Continuation: Kate Thornton/jtc


Lisa Cohen said...

My apologies to the author, but I found the continuation far more compelling than the first 150 words. I was confused at first, not realizing that the child was recovered and home (the reference to the nightmares) and on first read, thought the mother's affect was a little odd.

Maybe begin with her hurt and confusion after getting the court order? That sounds interesting!

magz said...

Hmmm, I thought maybe just a bit too wordy of a start, tho quite intriquing. I'd read this book since I got a sense that it may involve some paranormal; that the kid wasnt actually home, just sharing nightmares.
(I'm a mom with an occasionally psychic and sometimes psychotic kid, he's a teenager; it's axiomatic)

Well written continuation! Kudos to both Authors

Evil Editor said...

All three authors, actually, as I combined two continuations into one.

Bernita said...

Please don't let this be a Maunchausen-by-proxy story.

Liked her making him jump, but a problem for me is since the child is now safe, regardless of psychological trauma, the tension dissolves right there.

Anonymous said...

Knowing absolutely nothing about the novel, it seems an odd place to start--seven months after a kidnapped boy has been saved. Are you sure this is the beginning?
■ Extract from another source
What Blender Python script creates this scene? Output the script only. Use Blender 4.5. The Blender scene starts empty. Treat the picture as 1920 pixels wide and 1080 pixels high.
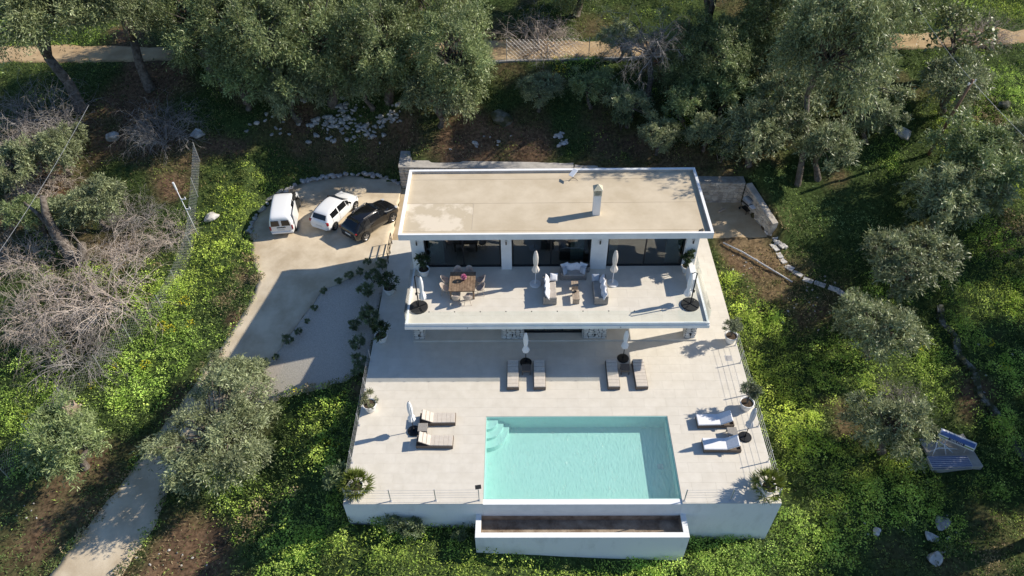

The story may be about catching the guy who did it, or how the family copes with it all (I'm thinking of The Lovely Bones, for instance) but the story still STARTS with the kidnapping.

If you find yourself showing the kidnapping in flashback, then you know you started in the wrong place for sure.

Anonymous said...

"The rage drained from her like oil from a cracked block."

braun said...

One thing that bugs me. Police usually stop looking for kidnapped victims and start looking for dead bodies after about 48 hours. It's been seven months. The chances of her son being alive are pretty slim (psychic visions notwithstanding) and I would expect the detective to address that. Maybe he does further on.

Dan Lewis said...

I agree with ljcohen. "He didn't have to suffer through his son's nightmares" is too subtle. On the other hand, knowing the story now, I don't think the premise is bad.

Anonymous said...

The opening throws me enough that I have to re-read it. On second read, I realize she doesn't say at the opening "Why haven't you found my son?" So that was a hint that he's found, but I missed it. I'm assuming he's still kidnapped and the kidnappers are somewhere in the country with him or something like that. The subtle line about his son's nightmares at first struck me as a typo.

Also, the detective's attitude doesn't feel right to me, but that was when I thought the kid was still missing.

Maybe he says something else and Ms. Rose thinks: "At least he didn't throw that court order in my face this time" indicating that she's been down this path before.

The chuckle seems over the top, at least to me.

Could be a great story, but I think the opening needs to better ground us where the story starts. Hope that makes sense.